[Work to do]
Repeat the whole listing exactly as written.

[Information supplied]

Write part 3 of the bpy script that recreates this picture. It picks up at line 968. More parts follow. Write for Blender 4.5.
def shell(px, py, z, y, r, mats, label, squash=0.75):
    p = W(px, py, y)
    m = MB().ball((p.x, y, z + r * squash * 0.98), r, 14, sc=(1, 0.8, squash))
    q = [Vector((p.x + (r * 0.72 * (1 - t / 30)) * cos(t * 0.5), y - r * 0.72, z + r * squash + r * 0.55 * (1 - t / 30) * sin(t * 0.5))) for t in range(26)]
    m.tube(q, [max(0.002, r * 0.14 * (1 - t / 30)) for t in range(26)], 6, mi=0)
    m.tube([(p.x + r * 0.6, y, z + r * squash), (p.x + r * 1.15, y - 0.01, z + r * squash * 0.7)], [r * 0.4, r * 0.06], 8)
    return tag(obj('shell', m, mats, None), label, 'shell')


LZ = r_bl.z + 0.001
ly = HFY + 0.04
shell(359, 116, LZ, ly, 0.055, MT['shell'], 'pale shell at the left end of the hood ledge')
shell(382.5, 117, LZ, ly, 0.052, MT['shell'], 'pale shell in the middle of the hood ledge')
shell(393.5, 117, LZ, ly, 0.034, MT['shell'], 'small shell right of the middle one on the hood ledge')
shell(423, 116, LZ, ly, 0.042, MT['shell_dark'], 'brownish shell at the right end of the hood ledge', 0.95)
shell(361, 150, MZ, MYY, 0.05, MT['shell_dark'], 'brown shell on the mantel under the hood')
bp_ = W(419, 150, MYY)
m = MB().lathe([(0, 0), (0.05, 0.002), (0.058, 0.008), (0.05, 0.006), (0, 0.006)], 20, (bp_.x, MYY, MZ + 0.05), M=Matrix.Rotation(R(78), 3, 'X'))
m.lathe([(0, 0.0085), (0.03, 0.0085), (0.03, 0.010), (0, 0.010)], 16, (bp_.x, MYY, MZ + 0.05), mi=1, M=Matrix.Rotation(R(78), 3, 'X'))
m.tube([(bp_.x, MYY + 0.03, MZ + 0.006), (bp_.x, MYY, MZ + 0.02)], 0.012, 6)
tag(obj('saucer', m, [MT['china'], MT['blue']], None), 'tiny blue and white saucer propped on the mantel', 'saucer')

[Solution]
Write part 3 of the bpy script that recreates this picture. It picks up at line 968. More parts follow. Write for Blender 4.5.
def shell(px, py, z, y, r, mats, label, squash=0.75):
    p = W(px, py, y)
    m = MB().ball((p.x, y, z + r * squash * 0.98), r, 14, sc=(1, 0.8, squash))
    q = [Vector((p.x + (r * 0.72 * (1 - t / 30)) * cos(t * 0.5), y - r * 0.72, z + r * squash + r * 0.55 * (1 - t / 30) * sin(t * 0.5))) for t in range(26)]
    m.tube(q, [max(0.002, r * 0.14 * (1 - t / 30)) for t in range(26)], 6, mi=0)
    m.tube([(p.x + r * 0.6, y, z + r * squash), (p.x + r * 1.15, y - 0.01, z + r * squash * 0.7)], [r * 0.4, r * 0.06], 8)
    return tag(obj('shell', m, mats, None), label, 'shell')


LZ = r_bl.z + 0.001
ly = HFY + 0.04
shell(359, 116, LZ, ly, 0.055, MT['shell'], 'pale shell at the left end of the hood ledge')
shell(382.5, 117, LZ, ly, 0.052, MT['shell'], 'pale shell in the middle of the hood ledge')
shell(393.5, 117, LZ, ly, 0.034, MT['shell'], 'small shell right of the middle one on the hood ledge')
shell(423, 116, LZ, ly, 0.042, MT['shell_dark'], 'brownish shell at the right end of the hood ledge', 0.95)
shell(361, 150, MZ, MYY, 0.05, MT['shell_dark'], 'brown shell on the mantel under the hood')
bp_ = W(419, 150, MYY)
m = MB().lathe([(0, 0), (0.05, 0.002), (0.058, 0.008), (0.05, 0.006), (0, 0.006)], 20, (bp_.x, MYY, MZ + 0.05), M=Matrix.Rotation(R(78), 3, 'X'))
m.lathe([(0, 0.0085), (0.03, 0.0085), (0.03, 0.010), (0, 0.010)], 16, (bp_.x, MYY, MZ + 0.05), mi=1, M=Matrix.Rotation(R(78), 3, 'X'))
m.tube([(bp_.x, MYY + 0.03, MZ + 0.006), (bp_.x, MYY, MZ + 0.02)], 0.012, 6)
tag(obj('saucer', m, [MT['china'], MT['blue']], None), 'tiny blue and white saucer propped on the mantel', 'saucer')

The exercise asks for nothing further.